Tak diduga, respon anggota WAG ini bersemangat dan beragam. Meski tema-tema tentang “keributan sosial” ini sudah sering saya tulis. Bahkan tema inipun sudah sering berulang. Para senior yang akademisi, politisi hingga yang dianggap cukup pengetahuan agamanya, turut nimbrung. Ada Darsis Humah, Badar Gailea, Hasyim ‘Bang Chimot’, Musryoni Nabiu, Mashuri Chalid hingga Syaiful Bahri Ruray, Moksen Sirfefa dan Shadik Diadon, yang bermukim di Jakarta.
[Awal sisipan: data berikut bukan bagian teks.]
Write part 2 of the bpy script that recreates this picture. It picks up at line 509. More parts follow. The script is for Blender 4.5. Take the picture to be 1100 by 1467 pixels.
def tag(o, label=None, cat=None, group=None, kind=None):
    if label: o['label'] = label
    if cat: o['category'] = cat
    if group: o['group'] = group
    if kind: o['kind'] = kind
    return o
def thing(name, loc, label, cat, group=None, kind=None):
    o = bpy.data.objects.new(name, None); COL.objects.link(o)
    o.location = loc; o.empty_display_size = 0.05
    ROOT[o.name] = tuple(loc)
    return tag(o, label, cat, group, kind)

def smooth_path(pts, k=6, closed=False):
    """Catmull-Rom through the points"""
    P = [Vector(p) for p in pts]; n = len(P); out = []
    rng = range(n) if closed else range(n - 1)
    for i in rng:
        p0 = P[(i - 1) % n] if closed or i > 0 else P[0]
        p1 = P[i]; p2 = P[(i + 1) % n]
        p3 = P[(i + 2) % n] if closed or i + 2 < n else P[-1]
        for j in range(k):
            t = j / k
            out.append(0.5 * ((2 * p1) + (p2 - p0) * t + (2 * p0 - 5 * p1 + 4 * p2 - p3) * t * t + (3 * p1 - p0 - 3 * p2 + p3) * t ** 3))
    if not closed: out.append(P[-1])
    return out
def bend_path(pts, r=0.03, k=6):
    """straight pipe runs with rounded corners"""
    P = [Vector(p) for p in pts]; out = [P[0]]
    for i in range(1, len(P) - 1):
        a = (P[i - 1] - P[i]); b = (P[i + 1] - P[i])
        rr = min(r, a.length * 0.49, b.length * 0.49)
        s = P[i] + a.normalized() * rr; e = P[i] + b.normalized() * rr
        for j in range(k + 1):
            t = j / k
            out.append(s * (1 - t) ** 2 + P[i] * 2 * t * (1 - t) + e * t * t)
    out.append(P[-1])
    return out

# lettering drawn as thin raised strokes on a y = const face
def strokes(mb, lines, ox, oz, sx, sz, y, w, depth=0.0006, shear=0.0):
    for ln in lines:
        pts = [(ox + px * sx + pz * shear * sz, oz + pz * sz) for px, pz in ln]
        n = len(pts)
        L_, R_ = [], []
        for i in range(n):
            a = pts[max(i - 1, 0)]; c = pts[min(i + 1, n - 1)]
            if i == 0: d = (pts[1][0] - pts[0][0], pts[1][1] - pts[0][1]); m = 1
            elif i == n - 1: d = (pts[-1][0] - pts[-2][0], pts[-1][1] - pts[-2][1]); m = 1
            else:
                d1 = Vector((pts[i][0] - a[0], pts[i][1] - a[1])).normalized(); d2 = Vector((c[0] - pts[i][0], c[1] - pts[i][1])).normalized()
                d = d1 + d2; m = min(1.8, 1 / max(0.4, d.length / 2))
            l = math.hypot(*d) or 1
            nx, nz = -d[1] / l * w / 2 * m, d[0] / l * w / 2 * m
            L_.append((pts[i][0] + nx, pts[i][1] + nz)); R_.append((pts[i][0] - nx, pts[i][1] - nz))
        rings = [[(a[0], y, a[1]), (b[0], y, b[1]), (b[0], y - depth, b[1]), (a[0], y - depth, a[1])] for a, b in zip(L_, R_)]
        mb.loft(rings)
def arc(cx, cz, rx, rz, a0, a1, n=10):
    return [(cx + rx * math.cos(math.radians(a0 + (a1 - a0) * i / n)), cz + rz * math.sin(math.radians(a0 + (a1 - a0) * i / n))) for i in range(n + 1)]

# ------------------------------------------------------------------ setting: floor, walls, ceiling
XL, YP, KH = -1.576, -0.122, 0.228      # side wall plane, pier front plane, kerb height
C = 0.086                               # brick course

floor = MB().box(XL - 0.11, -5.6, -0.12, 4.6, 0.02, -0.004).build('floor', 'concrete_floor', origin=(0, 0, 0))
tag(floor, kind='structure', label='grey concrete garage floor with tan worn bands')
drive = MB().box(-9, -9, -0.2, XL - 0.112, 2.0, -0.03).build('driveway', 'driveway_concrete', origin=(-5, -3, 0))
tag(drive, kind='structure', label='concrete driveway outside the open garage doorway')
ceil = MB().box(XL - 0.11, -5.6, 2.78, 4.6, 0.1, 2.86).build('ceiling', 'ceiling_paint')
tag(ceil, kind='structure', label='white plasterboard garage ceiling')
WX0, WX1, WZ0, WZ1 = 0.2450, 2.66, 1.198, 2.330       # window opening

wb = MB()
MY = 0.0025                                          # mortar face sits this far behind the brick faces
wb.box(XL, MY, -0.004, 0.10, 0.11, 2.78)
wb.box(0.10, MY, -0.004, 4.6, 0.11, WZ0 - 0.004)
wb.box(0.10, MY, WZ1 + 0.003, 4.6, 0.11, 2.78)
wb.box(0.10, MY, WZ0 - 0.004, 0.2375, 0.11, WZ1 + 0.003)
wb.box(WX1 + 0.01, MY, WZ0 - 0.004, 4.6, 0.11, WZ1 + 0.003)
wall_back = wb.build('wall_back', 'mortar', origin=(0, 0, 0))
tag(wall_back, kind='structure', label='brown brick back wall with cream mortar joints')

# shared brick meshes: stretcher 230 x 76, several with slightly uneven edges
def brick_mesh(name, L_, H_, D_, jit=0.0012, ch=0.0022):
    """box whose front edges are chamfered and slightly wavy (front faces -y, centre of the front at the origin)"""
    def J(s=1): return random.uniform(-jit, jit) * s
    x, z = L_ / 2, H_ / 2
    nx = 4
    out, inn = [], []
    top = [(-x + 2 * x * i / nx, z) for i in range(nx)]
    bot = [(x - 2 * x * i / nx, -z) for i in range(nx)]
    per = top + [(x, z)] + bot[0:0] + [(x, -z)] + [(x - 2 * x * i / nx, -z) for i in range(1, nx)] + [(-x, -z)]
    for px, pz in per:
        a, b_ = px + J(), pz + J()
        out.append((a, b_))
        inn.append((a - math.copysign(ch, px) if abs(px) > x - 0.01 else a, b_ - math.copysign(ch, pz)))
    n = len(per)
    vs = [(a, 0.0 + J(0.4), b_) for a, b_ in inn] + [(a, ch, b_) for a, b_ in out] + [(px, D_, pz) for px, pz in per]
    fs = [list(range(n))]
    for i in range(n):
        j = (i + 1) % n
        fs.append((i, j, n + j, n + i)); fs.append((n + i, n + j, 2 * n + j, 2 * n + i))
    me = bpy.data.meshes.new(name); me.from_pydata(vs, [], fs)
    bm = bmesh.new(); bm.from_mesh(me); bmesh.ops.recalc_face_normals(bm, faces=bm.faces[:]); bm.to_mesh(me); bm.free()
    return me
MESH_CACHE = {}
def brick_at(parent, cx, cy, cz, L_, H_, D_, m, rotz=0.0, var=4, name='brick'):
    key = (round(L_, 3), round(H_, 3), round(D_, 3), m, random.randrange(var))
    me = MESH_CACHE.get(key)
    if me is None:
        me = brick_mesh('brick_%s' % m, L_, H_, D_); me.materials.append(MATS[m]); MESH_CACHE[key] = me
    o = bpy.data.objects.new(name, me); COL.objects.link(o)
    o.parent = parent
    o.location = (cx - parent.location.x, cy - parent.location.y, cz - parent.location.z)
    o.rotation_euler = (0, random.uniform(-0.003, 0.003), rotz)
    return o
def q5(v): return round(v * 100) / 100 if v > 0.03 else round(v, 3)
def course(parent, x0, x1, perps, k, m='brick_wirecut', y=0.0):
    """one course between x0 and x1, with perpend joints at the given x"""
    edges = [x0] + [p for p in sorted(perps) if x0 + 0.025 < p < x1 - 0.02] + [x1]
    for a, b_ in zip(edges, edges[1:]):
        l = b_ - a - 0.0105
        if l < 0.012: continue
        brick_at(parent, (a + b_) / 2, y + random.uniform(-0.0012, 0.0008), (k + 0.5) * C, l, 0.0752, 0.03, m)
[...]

Dan juga beberapa teman lain.

Tanggapan dan pandangannya beragam hingga saya merasa bahwa ini menjadi salah satu diskusi WAG yang nyaris mengantar pada pemahaman bersama, kalau tak bisa disebut kesimpulan. Berbeda dengan di lain waktu hingga di lain WAG, yang terkesan “gado-gado”.

Ada yang cenderung menerima pandangan saya, ada yang melihatnya dari sudut teologis, membandingkan kondisi serupa di daerah yang mayoritas bukan muslim, ada yang berandai membalikkan fakta ini dengan “sudut pandang” Tuhan, hingga menjadikan “prototipe” masyarakat negara tertentu yang begitu merindukan ketenangannya dalam kehidupan di lingkungannya. Benar-benar diskusi singkat yang mencerahkan, meski diselingi tawa yang menghibur.
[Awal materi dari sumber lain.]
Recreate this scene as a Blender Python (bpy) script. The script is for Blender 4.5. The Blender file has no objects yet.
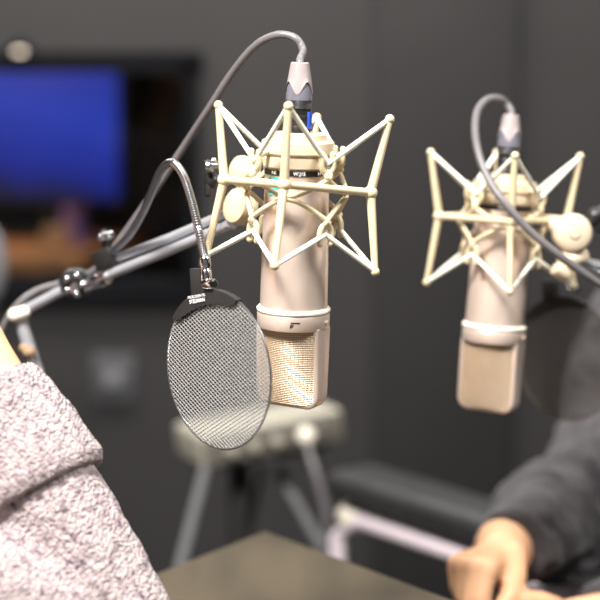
import bpy, bmesh, math, random
from mathutils import Vector as V, Matrix as Mx, noise
random.seed(7)
S = bpy.context.scene
COL = S.collection
R = math.radians
PI = math.pi

# ------------------------------------------------------------------ camera
CAM = V((0, 0, 1.2)); PITCH = R(7.5); TF = math.tan(R(10))
FW = V((0, math.cos(PITCH), -math.sin(PITCH))); UP = V((0, math.sin(PITCH), math.cos(PITCH))); RT = V((1, 0, 0))
def ray(px, py):
    return FW + RT * ((px - 300) / 300 * TF) - UP * ((py - 300) / 300 * TF)
def P(px, py, d): return CAM + ray(px, py) * d
def Pz(px, py, z):
    r = ray(px, py); return CAM + r * ((z - CAM.z) / r.z)
def Py(px, py, y):
    r = ray(px, py); return CAM + r * ((y - CAM.y) / r.y)
cd = bpy.data.cameras.new('camera'); cam = bpy.data.objects.new('camera', cd); COL.objects.link(cam)
cam.location = CAM; cam.rotation_euler = (R(90) - PITCH, 0, 0)
cd.sensor_width = 36; cd.lens = 18 / TF
cd.dof.use_dof = True; cd.dof.focus_distance = 1.297; cd.dof.aperture_fstop = 3.7
cd.clip_start = 0.02
S.camera = cam

# ------------------------------------------------------------------ materials
def mat(name, col, rough=.5, metal=0., var=.06, scale=60, bump=0., bscale=200, emit=None, estr=0, alpha=None, sheen=0, sub=0):
    m = bpy.data.materials.new(name); m.use_nodes = True
    nt = m.node_tree; b = nt.nodes['Principled BSDF']; L = nt.links
    tc = nt.nodes.new('ShaderNodeTexCoord')
    if var:
        n = nt.nodes.new('ShaderNodeTexNoise'); n.inputs['Scale'].default_value = scale; n.inputs['Detail'].default_value = 4
        L.new(tc.outputs['Object'], n.inputs['Vector'])
        cr = nt.nodes.new('ShaderNodeValToRGB')
        cr.color_ramp.elements[0].position = .3; cr.color_ramp.elements[1].position = .7
        cr.color_ramp.elements[0].color = [max(0, c * (1 - var)) for c in col] + [1]
        cr.color_ramp.elements[1].color = [min(1, c * (1 + var)) for c in col] + [1]
        L.new(n.outputs['Fac'], cr.inputs['Fac']); L.new(cr.outputs['Color'], b.inputs['Base Color'])
    else:
        b.inputs['Base Color'].default_value = (*col, 1)
    b.inputs['Roughness'].default_value = rough; b.inputs['Metallic'].default_value = metal
    if sheen: b.inputs['Sheen Weight'].default_value = sheen
    if sub:
        b.inputs['Subsurface Weight'].default_value = sub; b.inputs['Subsurface Radius'].default_value = (.01, .004, .002)
        b.inputs['Subsurface Scale'].default_value = 1
    if bump:
        n2 = nt.nodes.new('ShaderNodeTexNoise'); n2.inputs['Scale'].default_value = bscale; n2.inputs['Detail'].default_value = 3
        L.new(tc.outputs['Object'], n2.inputs['Vector'])
        bp = nt.nodes.new('ShaderNodeBump'); bp.inputs['Strength'].default_value = bump; bp.inputs['Distance'].default_value = .002
        L.new(n2.outputs['Fac'], bp.inputs['Height']); L.new(bp.outputs['Normal'], b.inputs['Normal'])
    if emit:
        b.inputs['Emission Color'].default_value = (*emit, 1); b.inputs['Emission Strength'].default_value = estr
    return m
M = {}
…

Bagi saya, tak ada yang salah dengan meminta donasi. Toh, orang yang berkelebihan rejeki, juga berharap bisa bertemu “relawan donasi” ini di perjalanannya. Mungkin akan memudahkannya. Meski bagi senior Moksen Sirfefa tadi, di Ramadan, di sepanjang jalan yang sering dilaluinya, berjejeran kotak donasi dengan alasan bermacam-macam. Taruhlah itu bukan soalnya. Soalnya ada pada cara kita. Cara memilih tempat dan memikat calon donatur. Saya berseloroh bahwa kantor Pegadaian berjarak tak lebih 50 meter dari perempatan tempat bunyi-bunyi musik qasidah tadi, tidakkah kita sempat terpikir untuk bercermin pada branding-nya yang sudah familiar itu. Mengatasi Masalah Tanpa Masalah, donasi pembangunan masjid tanpa berurusan di kantor polisi.
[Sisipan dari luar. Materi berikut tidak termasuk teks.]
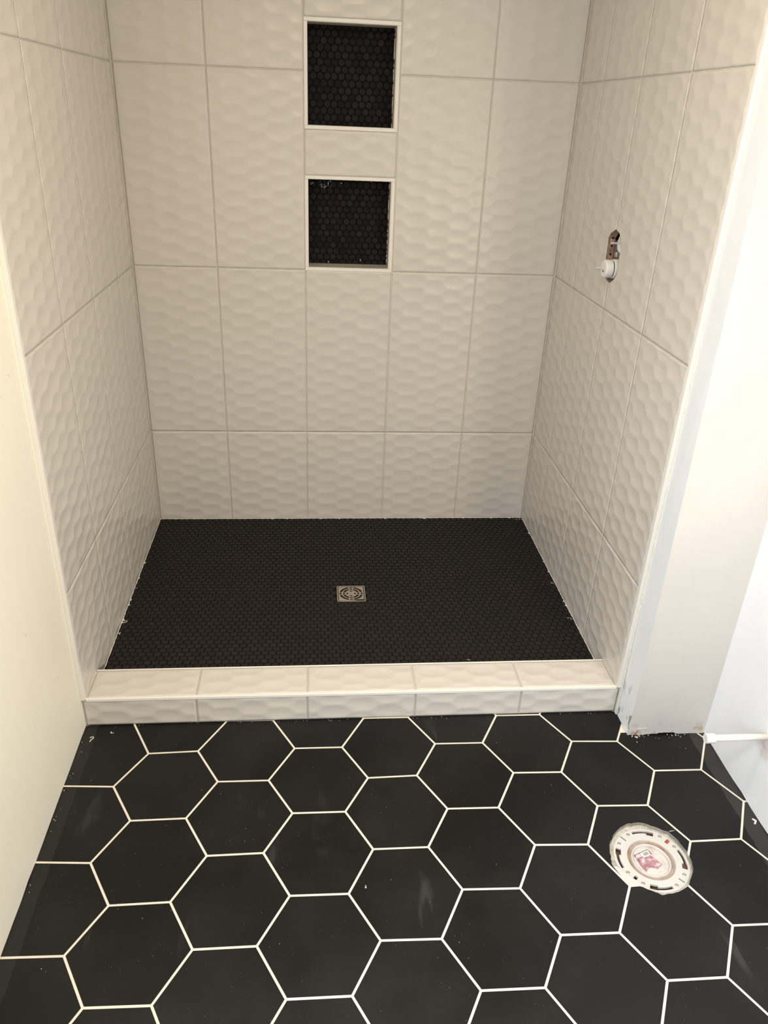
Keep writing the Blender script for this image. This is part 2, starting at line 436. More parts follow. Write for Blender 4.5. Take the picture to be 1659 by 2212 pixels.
# the wall stub right of the shower: greige front, white compound on its left side
bm = bmesh.new()
rr = random.Random(8)
lean = [(0, 1.512), (.31, 1.5115), (1.17, 1.504), (1.54, 1.5025), (CEIL, 1.5025)]
bot = []
for i in range(46):
    t = i / 45; x = 1.512 + (XW - 1.512) * t
    z = .0006 + abs(rr.gauss(0, .0006))
    if .24 < t < .50: z = .0035 + rr.uniform(-.001, .001)
    if .38 < t < .62: z = .0065 + rr.uniform(-.0008, .0008)
    bot.append((x, z))
prof = bot + [(XW, CEIL)] + [(x, z) for z, x in lean[::-1][:-1]]
fr = [bm.verts.new((x, YST, z)) for x, z in prof]
bk = [bm.verts.new((max(x, 1.509) if x < 1.55 else x, -.0005, z)) for x, z in prof]
n = len(prof)
ff = bm.faces.new(fr); bm.faces.new(bk[::-1])
sides = []
for i in range(n):
    q = (i + 1) % n; sides.append((i, bm.faces.new((fr[i], bk[i], bk[q], fr[q]))))
for i, f in sides:
    if i >= len(bot): f.material_index = 1
ff.material_index = 0
ed = [e for e in bm.edges if all(v.co.y == YST and v.co.x < 1.513 for v in e.verts) and abs(e.verts[0].co.z - e.verts[1].co.z) > .05]
bmesh.ops.bevel(bm, geom=ed, offset=.004, segments=3, affect='EDGES', profile=.5, material=1)
st = struct(from_bm('wall_stub', bm, ['greige', 'compound']))
st['label'] = 'short greige wall end with a white plastered side right of the shower'
# torn paper flap low on the stub
bm = bmesh.new(); prism(bm, [(0, 0), (.030, .004), (.030, .006), (.0, .0045)], 0, .0012)
for v in bm.verts: v.co = Vector((1.535 + v.co.x, YST - .0012 + v.co.z, .020 + v.co.y))
from_bm('torn_drywall_paper', bm, 'greige', st)
bm = bmesh.new(); prism(bm, [(0, 0), (.008, 0), (.011, .016), (.006, .018)], 0, .0008)
for v in bm.verts: v.co = Vector((1.530 + v.co.x, YST - .0008 + v.co.z, .002 + v.co.y))
from_bm('exposed_gypsum', bm, 'board', st)

# shower wall substrates in grout colour; tiles are their children
GT = .0032        # grout sits this far behind the nominal tile face
wb = struct(box('wall_shower_back', (-.10, D + GT, -.05), (XR + .03, D + .012, CEIL), 'wall_grout'))
wb['label'] = 'white dimpled tile wall at the back of the shower'
for z0, z1 in ((1.0572, 1.3440), (1.5072, 1.7945)):
    c = bmesh.new(); bbox(c, (.6055, D - .1, z0), (.8880, D + .2, z1)); boolean(wb, c)
wl = struct(box('wall_shower_left', (-.10, .002, -.05), (-GT, D + .012, CEIL), 'wall_grout'))
wl['label'] = 'white dimpled tile wall on the left of the shower'
wr = struct(box('wall_shower_right', (XR + GT, .002, -.05), (XR + .024, D + .012, CEIL), 'wall_grout'))
wr['label'] = 'white dimpled tile wall with the valve hole on the right of the shower'
HOLE = [(.6108,1.2755),(.5787,1.2699),(.5584,1.2533),(.5513,1.2326),(.5500,1.2034),(.5465,1.1581),(.5615,1.1431),(.585,1.129),(.604,1.1266),(.6261,1.1334),(.645,1.152),(.6568,1.1866),(.6606,1.2162),(.6615,1.2436),(.6454,1.2607)]
def hole_bm(x0, x1):
    bm = bmesh.new()
    a = [bm.verts.new((x0, y, z)) for y, z in HOLE]; b = [bm.verts.new((x1, y, z)) for y, z in HOLE]
    for i in range(len(HOLE)): q = (i + 1) % len(HOLE); bm.faces.new((a[i], a[q], b[q], b[i]))
    bm.faces.new(a); bm.faces.new(b[::-1]); return bm
boolean(wr, hole_bm(XR - .05, XR + .08), ['board'])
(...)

Saya bahkan hingga bercanda, berharap ada lakalantas, agar pelakunya bisa beralasan di kantor polisi bahwa bunyi kendaraan hingga klaksonnya tak terdengar, hingga bunyi kendaraan sekalipun. Ini berkorelasi juga dengan komentar saya di sebuah WAG lain ketika ada teman yang mengirim potongan video singkat lakalantas anak-anak yang mengendarai sepeda listrik. Karena suka atau tidak, indera dengar sangat kuat terasosiasi dengan bunyi kendaraan saat berkendara. Bunyi kendaraan juga jadi sebab para orang tua mewanti-wanti anak-anak mereka saat sedang berada, hingga bermain di jalanan. Bukan mata sebagai indera penglihatan yang diandalkan.

Sama seperti memutar pengajian di toa masjid-masjid, apalagi yang “tanpa spasi” seperti murrotal. Pengelola masjid yang punya pengetahuan cukup dan akal yang waras, akan berpikir bahwa pengajian disertai terjemahannya adalah pilihan paling tinggi nilai edukasinya, khususnya bagi kelompok usia kanak-kanak, karena alasan di atas tadi. Bukan sekadar gaya-gayaan, ikut-ikutan tanpa tahu maksudnya.

Sama lagi dengan mindset memutar lagu-lagu di menara masjid di saat-saat tertentu, yang lucunya dikira itu adalah tembang religi karena mungkin syairnya bernuansa kearab-araban. Kita mencoba meniru-niru tapi tak cukup pengetahuan. Ini hal-hal yang mungkin dianggap sepele tetapi adalah gambaran mindset umat yang kita temui setiap waktu, hingga di tiris-tiris rumah kita.